I'm sorry, this query is phenominally pointless, but haven't you been in the business for awhile? sorry to get caught up in all the IRS details.

ah, we in the biz with our no insurance, soft-sided ways (feel free to not sue the perpetrator of your demise as you know it will yield nothing of value) and no job security. I could go on and on and on and on....... but I shan't.

for what it's worth, all my homies in the blogosphere are experiencing 'everything that could possibly go wrong in their lives' this month; this appears to be a phenomenon like seasonal tornadoes.

stuff will look up. you're up to three, so you're done.

office bitches. don't get me started. that's why we in the biz refuse such employment. because that, my friend, would be us.

take care, take care, take care.

the money will return, the class can be re-taken, the tv can wait. ice and rest, ice and rest. and voodoo dolls for the office bitches.

 
At 3:48 AM , Blogger irv said...

.....and of course, for your ex.

how could I have omitted that?

 
At 1:59 PM , Blogger The Management said...

lf serving hurt sucks like cooking hurt does, it's pain i wouldn't wish on my enemies.

 
At 12:06 AM , Anonymous Anonymous said...

This might be a dumb question, but: in Oz, you can't (legally) drive a car that isn't registered, and part of the registration payment covers third-party insurance. That means that, if you run into someone, your insurance pays for their damages. It doesn't cover your own, but that's what comprehensive (read: expensive) insurance is for. Now: are you telling me that it's possible to get hit by someone in a car in the US and not have any provision for their insurance to cover your property and personal damage? Really? And people still drive there? Willingly?

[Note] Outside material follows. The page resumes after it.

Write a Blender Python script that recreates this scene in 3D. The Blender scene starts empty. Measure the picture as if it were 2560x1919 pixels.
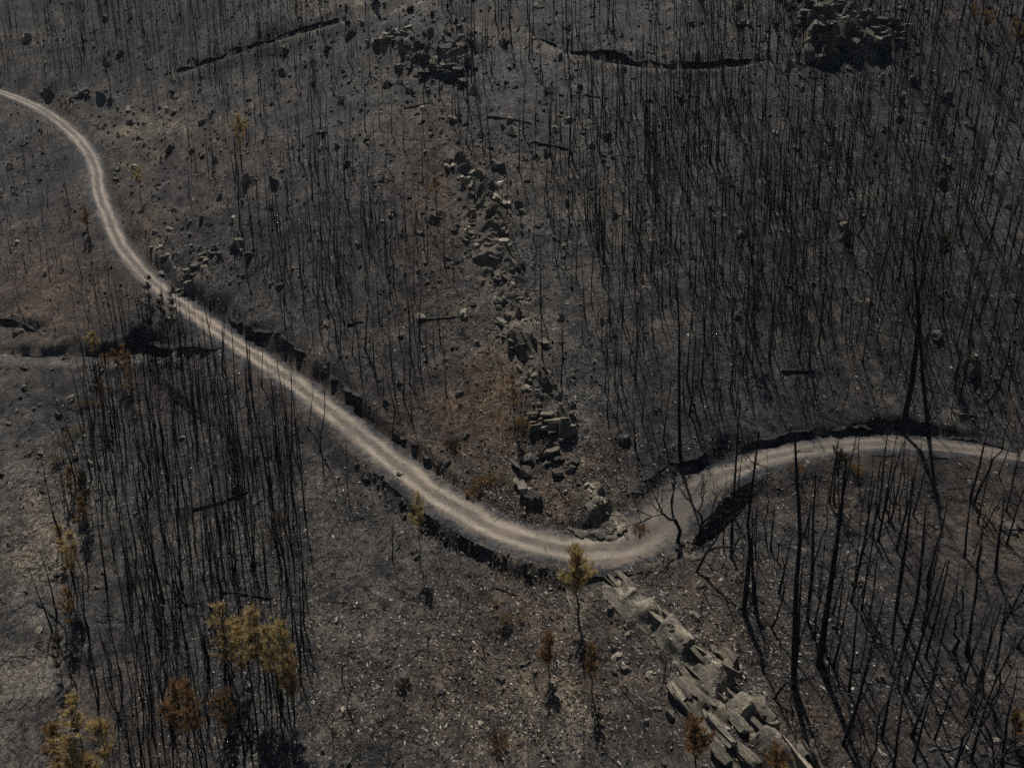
import bpy, bmesh, math, random
import numpy as np
from mathutils import Vector, Euler, Quaternion

scene = bpy.context.scene
C = scene.collection
rng = np.random.default_rng(7)
random.seed(7)

# ------------------------------------------------------------------ camera
CAM = np.array([0.0, 0.0, 70.0])
PITCH = math.radians(29.0)
W, HGT, F = 2560.0, 1919.0, 1750.0
cam_data = bpy.data.cameras.new('camera')
cam = bpy.data.objects.new('camera', cam_data)
C.objects.link(cam)
cam.location = CAM
cam.rotation_euler = (math.radians(90) - PITCH, 0, 0)
cam_data.sensor_fit = 'HORIZONTAL'
cam_data.sensor_width = 36.0
cam_data.lens = 36.0 * F / W
cam_data.clip_start = 0.5
cam_data.clip_end = 3000
scene.camera = cam

# ------------------------------------------------------------------ sky and sun
HAZE = 0.00004
SUN_EL, SUN_AZ = math.radians(61.0), math.radians(-13.0)     # azimuth measured from +Y towards +X
world = bpy.data.worlds.new('World')
scene.world = world
world.use_nodes = True
wn = world.node_tree.nodes
wl = world.node_tree.links
wn.clear()
w_out = wn.new('ShaderNodeOutputWorld')
w_bg = wn.new('ShaderNodeBackground')
w_sky = wn.new('ShaderNodeTexSky')
w_sky.sky_type = 'NISHITA'
w_sky.sun_disc = False
w_sky.sun_elevation = SUN_EL
w_sky.sun_rotation = SUN_AZ
w_sky.air_density = 1.0
w_sky.dust_density = 1.2
w_bg.inputs['Strength'].default_value = 0.05
wl.new(w_sky.outputs[0], w_bg.inputs['Color'])
wl.new(w_bg.outputs[0], w_out.inputs['Surface'])

sun_data = bpy.data.lights.new('sun', 'SUN')
sun_data.energy = 5.0
sun_data.angle = math.radians(0.5)
sun_data.color = (1.0, 0.975, 0.93)
sun = bpy.data.objects.new('sun', sun_data)
C.objects.link(sun)
sun_dir = Vector((math.sin(SUN_AZ) * math.cos(SUN_EL), math.cos(SUN_AZ) * math.cos(SUN_EL), math.sin(SUN_EL)))
sun.rotation_euler = (-sun_dir).to_track_quat('-Z', 'Y').to_euler()
sun.location = (0, 60, 120)

scene.view_settings.view_transform = 'Standard'
scene.view_settings.look = 'None'
scene.view_settings.exposure = 0.3
scene.view_settings.gamma = 1.0
scene.view_settings.use_curve_mapping = False
scene.cycles.use_denoising = False
scene.cycles.max_bounces = 4
scene.cycles.diffuse_bounces = 2
scene.cycles.volume_bounces = 0

# ------------------------------------------------------------------ noise
def _hash(ix, iy, seed):
    h = (ix.astype(np.int64) * 374761393 + iy.astype(np.int64) * 668265263 + seed * 1442695041) & 0xffffffff
    h = ((h ^ (h >> 13)) * 1274126177) & 0xffffffff
    h = (h ^ (h >> 16)) & 0xffffffff
    return h.astype(np.float64) / 4294967295.0

def vnoise(x, y, seed=0):
    ix, iy = np.floor(x), np.floor(y)
    fx, fy = x - ix, y - iy
    fx = fx * fx * fx * (fx * (fx * 6 - 15) + 10)
    fy = fy * fy * fy * (fy * (fy * 6 - 15) + 10)
    a = _hash(ix, iy, seed); b = _hash(ix + 1, iy, seed)
    c = _hash(ix, iy + 1, seed); d = _hash(ix + 1, iy + 1, seed)
    return (a * (1 - fx) + b * fx) * (1 - fy) + (c * (1 - fx) + d * fx) * fy * 1.0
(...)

Now THAT's freaky.

 
At 2:24 PM , Anonymous Anonymous said...

To the Anon directly above:
In most states, it's illegal to have an uninsured car, but there are a few exceptions (The Insane Waiter probably lives in one such exception state) I agree, it's a BS system, I paid for insurance; ergo I should be covered if I get into an accident, simple as that. How that logic has evaded the people who make the rules in beyond me.